Interviews

Trajal Harrell

Trajal Harrell, Used, Abused, and Hung Out to Dry, 2013. Performance view, Museum of Modern Art, New York, February 13, 2013. Photo: Yi-Chun Wu.

Trajal Harrell’s Twenty Looks or Paris Is Burning at the Judson Church, 2009–2013, seven works investigating a speculative collision between the traditions of voguing and postmodern dance, has become one of the most influential dance series of the past five years. From September 14–20 at the Kitchen, as part of FIAF’s Crossing the Line festival, the seven performances will be done in order, at the same theater, one work each day, beginning with (XS) on the 14th and ending with (M2M) Judson Church Is Ringing in Harlem on the 20th.

But before then, on September 4-5, Harrell kicks off “In one step are a thousand animals,” his two-year Annenberg Research Commission Residency at the Museum of Modern Art, with The Practice, an open-ended generation of dance material. Here, Harrell speaks about his research residency and the consequences of Twenty Looks.
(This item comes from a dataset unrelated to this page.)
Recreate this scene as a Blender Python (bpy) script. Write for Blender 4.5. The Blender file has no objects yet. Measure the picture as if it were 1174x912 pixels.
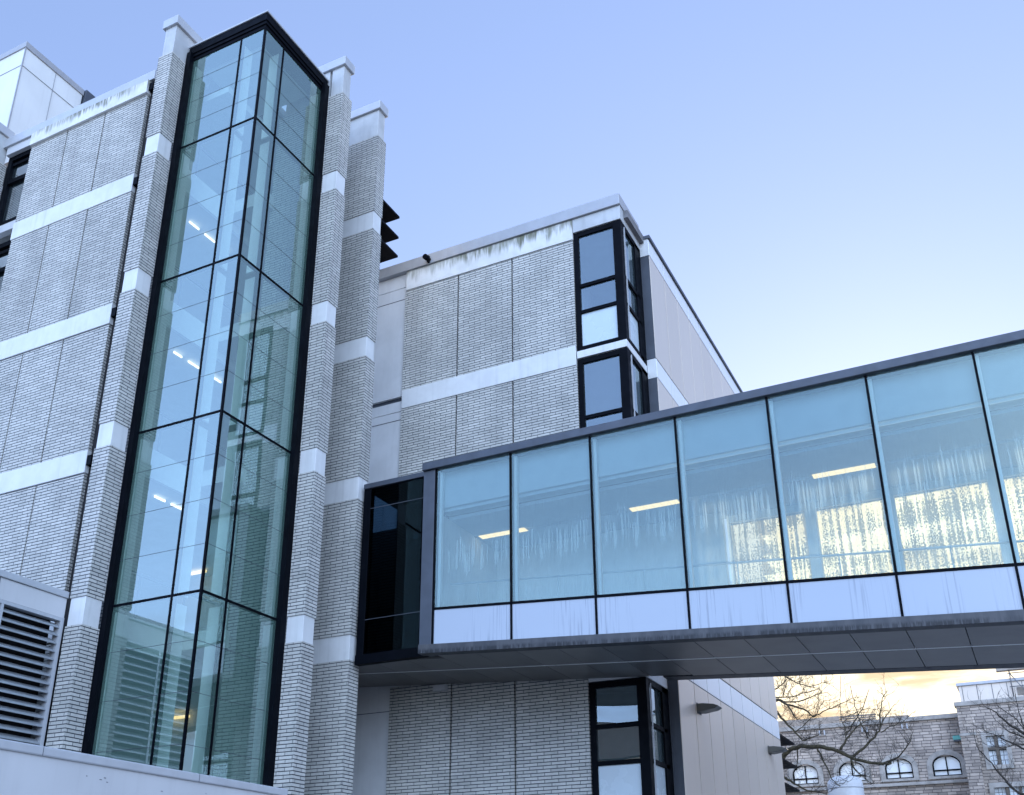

FOR FIFTEEN YEARS I’ve been looking at how to use voguing as a theoretical lens. It’s like ballet training, this investigation. For the past five, the foreground of my work has solely been about the relationship between early postmodern dance and the voguing tradition. This exploration was prompted by a question—“What would have happened in 1963 if someone from the voguing ballroom scene in Harlem had come downtown to perform alongside the early postmoderns at Judson Church?”—which grew into the group of works known as Twenty Looks or Paris Is Burning at the Judson Church.

The seven performances that make up the series will be shown in order over a course of a week, one each day, at the Kitchen. It was shown in its entirety once before, in Vienna, but in different theaters, and not in order. I never thought that anyone would be able to put the whole thing on here in New York. The production aspect of it is huge. The casts are different for each version. The Kitchen and Crossing the Line are crazier than I am. I call it my grand slam, like I'm getting ready to do my US Open.

But for my work now, this idea of what would have happened in 1963 is done. Today I’m looking at Butoh through the theoretical lens of voguing. My residency at MoMA, titled “In one step are a thousand animals,” developed out of a work I did at the Museum of Modern Art last year called Used, Abused, and Hung Out to Dry. The question there was, “How do you vogue Hijikata?”

It began with me looking at how the appropriation of the fashion spectacle through voguing has influenced my work. I was thinking about when the Japanese came to the Paris fashion shows in 1981. If you read the way people spoke about that, the way it’s mythologized, it’s very similar to the way people speak about Butoh, as part of this violent, post-atomic aesthetic.

I wondered if there was any relationship between those fashion designers—Rei Kawakubo and Yohji Yamamoto—and Butoh. I began doing research in Japan, trying to draw a map between Comme des Garçons and Butoh. I played six-degrees-of-separation with people I met, to see if I could meet Rei Kawakubo, to ask her personally. Of course, Kawakubo is reclusive, and the idea was not necessarily that I would meet her. It was more that this would be a great way to encounter people in Japan and research dance.

I had a Fellowship for the Saison Foundation in Tokyo. They asked, “Why don’t you go to the archives of [Butoh pioneer Tatsumi] Hijikata?” And I said, “I don’t want to go to the archives of Hijikata. It’s too conventional. I want to play this weird game and meet people and have strange and interesting conversations.” But one day, I relented, I said, “Okay.” I went, and when I put in the first tape, which was of his last piece, I was so blown away by the work.

I thought, “How is it possible that I missed this?” His main muse, Yoko Ashikawa, came to perform in Paris, but in the West, we only saw the second generation, really. We saw people like Sankai Juku, Dairakudakan, Min Tanaka. We saw people who worked with him, but Hijikata never actually left Japan.
This became a historical context for me to go into my imagination with, and then Ana Janevski at MoMA heard about that, and MoMA commissioned Used, Abused, and Hung Out to Dry, and this idea evolved to form a residency around this research.

As you know there’s this intense dialogue about dance and the visual arts. This residency is an opportunity for me to rethink dance within a different regime. They didn’t say I had to perform, but that was the first thing I wanted to do. It was really important to me, also, that there be openness to it. That I get to discover things in it, and things can change. I want to have an opportunity to learn from what happens.

There’s a process that I use in the studio to generate material with the performers, and it’s something that I’ve never shown in public. The Practice is what we’re calling it, and it’s just an early part of the residency. It’s not a show. It’s not a performance, necessarily. I wouldn’t even call it an experiment. It’s really an open studio. People will get to see us work, and I don’t know what will happen. I’m trying to stay very sincere with that, with myself, and trying not to get all jacked up about it. It’s a way of being in the work, really, without having to make something.